Rezensionsnotiz zu Die Zeit, 18.03.2010

"Weiter in die amerikanische Historie" ist Toni Morrison bislang noch nicht vorgedrungen, stellt Verena Auffermann in ihrer Kritik des jüngsten Romans der Literaturnobelpreisträgerin von 1993 fest. Auf ihren gegen Ende des 17. Jahrhunderts spielenden Stoff hat sich die Autorin fünf Jahre vorbereitet, weiß die Rezensentin, die sich am überausgewogenen Personal mit Figuren aus allen "Schichten und Hautfarben und "etwas viel Schablone" stört. Aber Morrison, die von Auffermann als Moralinstanz Amerikas apostrophiert wird, hat ja auch ein "ehrenwertes" Anliegen, so die Rezensentin. Der Roman will einmal mehr die Untaten der Vergangenheit herausstellen, allerdings ohne "penetrant" anzuklagen oder den Lesern alles vorzukauen, stellt die Rezensentin klar. Der Roman beginnt mit dem Bericht der schwarzen Sklavin Florence, der zunächst auf gut Faulkner'sche Weise im Dunkeln lässt, was dann im restlichen Roman in der Rückschau aufgerollt wird.
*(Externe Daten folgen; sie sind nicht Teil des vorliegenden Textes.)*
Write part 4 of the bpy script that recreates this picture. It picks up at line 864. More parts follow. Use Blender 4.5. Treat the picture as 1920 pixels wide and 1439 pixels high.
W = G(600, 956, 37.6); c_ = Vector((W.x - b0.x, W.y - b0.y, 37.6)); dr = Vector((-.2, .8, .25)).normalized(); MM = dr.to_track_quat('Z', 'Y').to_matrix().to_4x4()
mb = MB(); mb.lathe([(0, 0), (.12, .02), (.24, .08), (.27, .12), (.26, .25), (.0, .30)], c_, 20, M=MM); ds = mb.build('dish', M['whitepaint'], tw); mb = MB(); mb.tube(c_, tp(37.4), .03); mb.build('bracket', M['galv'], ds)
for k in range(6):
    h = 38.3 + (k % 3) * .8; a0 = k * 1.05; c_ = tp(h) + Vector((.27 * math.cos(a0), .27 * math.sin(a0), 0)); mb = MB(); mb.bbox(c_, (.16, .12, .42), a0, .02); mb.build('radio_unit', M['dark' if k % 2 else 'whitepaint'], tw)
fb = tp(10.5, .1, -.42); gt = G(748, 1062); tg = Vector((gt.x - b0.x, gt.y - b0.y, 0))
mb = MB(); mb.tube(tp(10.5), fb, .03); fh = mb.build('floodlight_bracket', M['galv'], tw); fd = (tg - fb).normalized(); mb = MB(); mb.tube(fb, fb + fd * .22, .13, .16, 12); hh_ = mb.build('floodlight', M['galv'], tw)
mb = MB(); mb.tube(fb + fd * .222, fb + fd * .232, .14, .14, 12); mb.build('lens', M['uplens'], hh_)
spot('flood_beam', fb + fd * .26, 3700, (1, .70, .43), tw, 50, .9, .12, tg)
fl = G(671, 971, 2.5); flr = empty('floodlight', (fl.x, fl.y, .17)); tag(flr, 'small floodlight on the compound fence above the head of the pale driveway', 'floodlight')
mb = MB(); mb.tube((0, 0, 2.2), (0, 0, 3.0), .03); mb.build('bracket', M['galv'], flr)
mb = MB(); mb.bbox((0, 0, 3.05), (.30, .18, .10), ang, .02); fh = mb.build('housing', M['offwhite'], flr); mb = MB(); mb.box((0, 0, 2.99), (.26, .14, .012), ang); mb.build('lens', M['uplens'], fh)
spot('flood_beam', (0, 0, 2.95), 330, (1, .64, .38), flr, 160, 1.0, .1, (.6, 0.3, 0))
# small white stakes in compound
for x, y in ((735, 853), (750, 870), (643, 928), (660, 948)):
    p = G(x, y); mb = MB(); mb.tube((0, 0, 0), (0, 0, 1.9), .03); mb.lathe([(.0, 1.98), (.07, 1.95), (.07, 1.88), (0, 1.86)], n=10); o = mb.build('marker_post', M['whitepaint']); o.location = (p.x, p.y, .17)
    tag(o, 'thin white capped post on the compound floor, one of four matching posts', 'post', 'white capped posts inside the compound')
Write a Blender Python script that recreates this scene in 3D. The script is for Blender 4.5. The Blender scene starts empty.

Es ist eine Geschichte um Schulden, die mit einem schwarzen Sklavenmädchen abgegolten werden, es geht um Bigotterie, Ausbeutung und Rassismus, fasst Auffermann zusammen, deren Lob verhalten klingt, die sich aber dennoch vor Morrisons moralischer Autorität zu verbeugen scheint.

Rezensionsnotiz zu Süddeutsche Zeitung, 16.03.2010

Burkhard Müller sieht Toni Morrison mit ihrem jüngsten Roman "noch tiefer in die Vergangenheit" eintauchen als mit ihrem Romanvorgänger "Liebe". Für den Rezensenten ist das eine Rückkehr in den Teil der amerikanischen Geschichte am Ende des 17. Jahrhunderts, als Rassen- und Klassengrenzen noch durchlässig schienen. Der Roman erzählt die Geschichte von vier Frauen, die nach dem Tod des Farmbesitzers die Farm allein weiter bewirtschaften, als da sind die Witwe, eine schwarze Sklavin, eine Indianerin und eine Waise aus Europa, fasst der Rezensent zusammen. Das viel gerühmte "Poetische" in Morrisons Texten erkennt der Rezensent in ihrer sprachlichen Zurückhaltung und Knappheit, eine Fähigkeit, die sich erst nach langer Zeit entwickeln kann, wie er meint. Aus dieser positiven Eigenheit allerdings erwachsen der Autorin in diesem Roman Strukturprobleme, denn indem sie jeder der vier Hauptfiguren eine eigene Stimme gebe, bekomme die einzelne Figur nicht immer genug Raum und sie seien sich vielleicht auch etwas zu ähnlich, wie Müller kritisiert. Aber wahrscheinlich gehe es der Autorin ohnehin mehr darum, "Allgemeinmenschliches" aus der verschollenen Geschichte Amerikas zurückzuholen, vermutet der Rezensent.